What you need to do: Within the material below, find each line bearing the word "this" and present it.

Source material:
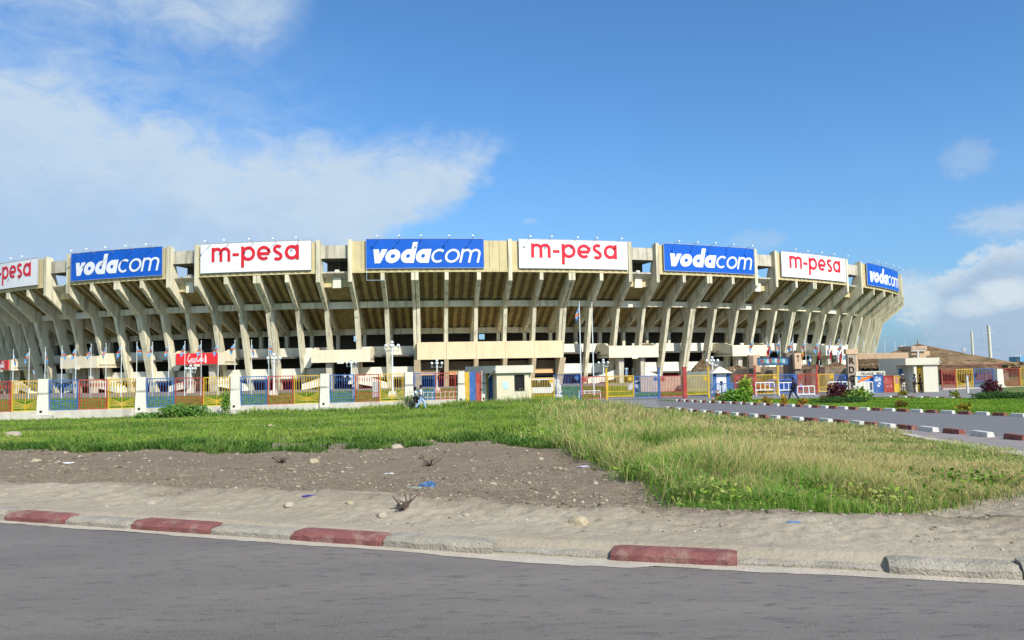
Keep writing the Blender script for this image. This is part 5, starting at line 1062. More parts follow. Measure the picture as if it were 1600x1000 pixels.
def person(p, face, lab, shirt, legs, stride=0.0, armL=(0, .1), armR=(0, -.1), H=1.72, hair=None, cap=None, wide=1.0, shorts=False, shoe=None, bag=None, sleeve=.35):
    """local frame: +y is where the person faces"""
    k = H / 1.72; root = thing('person', p, lab, 'person', rz=face); V = lambda x, y, z: (x * k, y * k, z * k)
    f = stride
    hipz, kneez, ankz = .92, .5, .09
    J = [V(0, 0, .98), V(0, 0, 1.15), V(0, 0, 1.36), V(0, .01, 1.5), V(0, .02, 1.6), V(0, .03, 1.7)]
    rad = [(.125 * wide, .1), (.115 * wide, .09), (.13 * wide, .085), (.05, .05), (.075, .085), (.06, .07)]; E_ = [(0, 1), (1, 2), (2, 3), (3, 4), (4, 5)]
    def chain(start, pts, rs):
        a = start
        for q, r in zip(pts, rs): J.append(V(*q)); rad.append(r); E_.append((a, len(J) - 1)); a = len(J) - 1
        return a
    LG = {}
    for s, g in ((-1, f), (1, -f)):
        hip = (.09 * s, 0, .9); kn = (.1 * s, g * .42 + (.06 if g else .01), .5); an = (.1 * s, g * .85 - (.05 if g < 0 else 0), .09 + (.06 if g < 0 else 0)); to = (.11 * s, an[1] + .17, .04 + (.0 if g >= 0 else .02))
        chain(0, [hip, kn, an, to], [.085, .055, .038, .036]); LG[s] = (hip, kn, an, to)
    AR = {}
    for s, (fx, fy) in ((-1, armL), (1, armR)):
        sh = (.18 * s * wide, 0, 1.4); el = (.23 * s, fy * .6 - .03, 1.13 + abs(fx) * .05); wr = (.22 * s + fx * .4 * s, fy * 1.3 + fx * .25 + .05, .9 + fx * .35 + max(0, fy - .2) * 1.1); hd = (wr[0] + fx * .05 * s, wr[1] + .03, wr[2] - .09 + fx * .1)
        a = chain(2, [sh, el, wr, hd], [.055, .042, .028, .03]); AR[s] = (sh, el, wr, hd)
        for q in range(4):
            fx_ = (q - 1.5) * .018; b = (hd[0] + .0, hd[1] + fx_, hd[2] - .035); c = (hd[0] - .012 * s, hd[1] + fx_ + .01, hd[2] - .075 - (.008 if q in (1, 2) else 0)); chain(a, [b, c], [.009, .008])
        chain(a, [(hd[0] - .01 * s, hd[1] + .04, hd[2] - .01), (hd[0] - .02 * s, hd[1] + .05, hd[2] - .045)], [.01, .009])
    body = skinned('body', skin, J, E_, rad, root, 2)
    # face: nose and ears belong to the body's look at this size; hair and clothes are their own pieces
    mb = MB()
    mb.ball(Vector(V(0, 0.0, 1.655)), .098 * k, 12, 1.05)
    h = mb.build('hair', mat('hair', (.012, .01, .009), .9), root, smooth=True)
    if hair == 'long':
        mb = MB(); mb.lathe(Vector(V(0, -.05, 1.38)), [(.03, 0), (.09, .06), (.11, .2), (.09, .32), (.02, .36)], 10); mb.build('hair', mat('hair', (0, 0, 0)), root, smooth=True)
    if cap: mb = MB(); mb.lathe(Vector(V(0, .0, 1.68)), [(.108, 0), (.1, .05), (.06, .09), (.01, .1)], 14); mb.box(V(0, .12, 1.685), (.14, .12, .015)); mb.build('cap', cap, root, smooth=False)
    Jt = [V(0, 0, .95), V(0, 0, 1.15), V(0, 0, 1.38), V(0, 0, 1.455)]; Rt = [(.16 * wide, .125), (.15 * wide, .115), (.16 * wide, .105), (.07, .07)]; Et = [(0, 1), (1, 2), (2, 3)]
    for s in (-1, 1):
        sh, el, wr, hd = AR[s]; n = len(Jt); e2 = tuple(sh[q] + (el[q] - sh[q]) * min(1, sleeve * 2) for q in range(3)); Jt.append(V(*sh)); Jt.append(V(*e2)); Rt += [.072, .06]; Et += [(2, n), (n, n + 1)]
        if sleeve > .5: Jt.append(V(*wr)); Rt.append(.045); Et.append((n + 1, n + 2))
    skinned('shirt', shirt, Jt, Et, Rt, root)
    Jl = [V(0, 0, .97)]; Rl = [(.15 * wide, .125)]; El = []
    for s in (-1, 1):
        hip, kn, an, to = LG[s]; n = len(Jl); Jl += [V(*hip), V(*kn)]; Rl += [.115 * wide ** .6, .085 * wide ** .5]; El += [(0, n), (n, n + 1)]
        if not shorts: Jl.append(V(*an)); Rl.append(.068); El.append((n + 1, n + 2))
    skinned('trousers', legs, Jl, El, Rl, root)
    for s in (-1, 1):
        hip, kn, an, to = LG[s]; skinned('shoe', shoe or mat('shoe_dark', (.03, .028, .026), .6), [V(an[0], an[1] - .03, an[2] - .03), V(an[0], an[1] + .07, an[2] - .05), V(*to)], [(0, 1), (1, 2)], [.048, .045, .04], root)
    if bag: mb = MB(); mb.box(V(*bag[0]), bag[1], top=(.8, .8)); mb.build('bag', bag[2], root, bevel=.03)
    return root
Y = fenceD(650) - 3.6
def gp(px, Y): x = XP(px, Y, 620); return Vector((x, Y, gz(x, Y) + .02))
person(gp(657.5, Y - .1), R(-75), 'person striding through the grass in a white t-shirt and light blue jeans', mat('shirt_white', (.68, .7, .74), .9, .04, 6), mat('jeans_light', (.28, .42, .62), .9, .12, 9), stride=.42, armL=(0, .14), armR=(0, -.16), H=1.88, wide=1.3)
person(gp(649, Y + .1), R(-78), 'person with long dark hair, white top and black trousers beside the one in jeans', mat('shirt_white', (0, 0, 0)), mat('trousers_black', (.02, .02, .025), .9), stride=.28, H=1.74, wide=1.25, hair='long', armL=(.1, .05), armR=(0, .1))
person(gp(1240, 66), R(62), 'person in dark navy clothes and cap walking past the coloured gates', mat('overall_navy', (.018, .02, .055), .9, .1, 6), mat('overall_navy', (0, 0, 0)), stride=.38, cap=mat('cap_navy', (.02, .03, .12), .8), H=1.86, wide=1.12, sleeve=.9, bag=((.0, -.22, 1.15), (.3, .16, .4), mat('bag_dark', (.05, .045, .04), .9)))
person(gp(1411.5, 76), R(200), 'person in a white cap, dark top and long beige skirt by the gatehouse', mat('top_dark', (.03, .022, .02), .9), mat('beige_cloth', (.5, .43, .34), .9, .08, 5), stride=.08, cap=whp, H=1.78, wide=1.15)
person(gp(1430.5, 75.5), R(95), 'person in a grey shirt pointing left at the gatehouse doorway', mat('shirt_grey', (.14, .15, .17), .9, .15, 6), mat('trousers_khaki', (.12, .09, .06), .9), stride=.1, H=1.8, wide=1.15, armL=(.05, .48), sleeve=.9)
person(gp(1439.3, 75.9), R(-100), 'person dressed all in black standing nearest the gatehouse door', mat('black_cloth', (.012, .012, .02), .9), mat('black_cloth', (0, 0, 0)), stride=.12, H=1.78, wide=1.15, sleeve=.9)
for px, lab in ((538.5, 'tiny person in a white top under the middle canopy'), (546.5, 'tiny person in white standing right of another under the canopy')):
    q = AT(px, 592, 124); person(Vector((q.x, 124, 1.16 - 1.0)), R(180), lab, mat('shirt_white', (0, 0, 0)), mat('trousers_black', (0, 0, 0)), H=1.8, wide=1.2)
q = AT(979, 592, 134); person(Vector((q.x, 134, .2)), R(180), 'tiny person in pale blue on the canopy stairs right of the flagpoles', mat('shirt_pale_blue', (.4, .5, .62), .9), mat('jeans_light', (0, 0, 0)), H=2.0, wide=1.2)
q = AT(551, 600, 86); person(Vector((q.x + 0.1, 86, GZ - .25)), R(90), 'person in a long white robe seen through the blue panel left of the cabinet', white_s, white_s, H=1.9, wide=1.1)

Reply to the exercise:
Keep writing the Blender script for this image. This is part 5, starting at line 1062. More parts follow. Measure the picture as if it were 1600x1000 pixels.
    # face: nose and ears belong to the body's look at this size; hair and clothes are their own pieces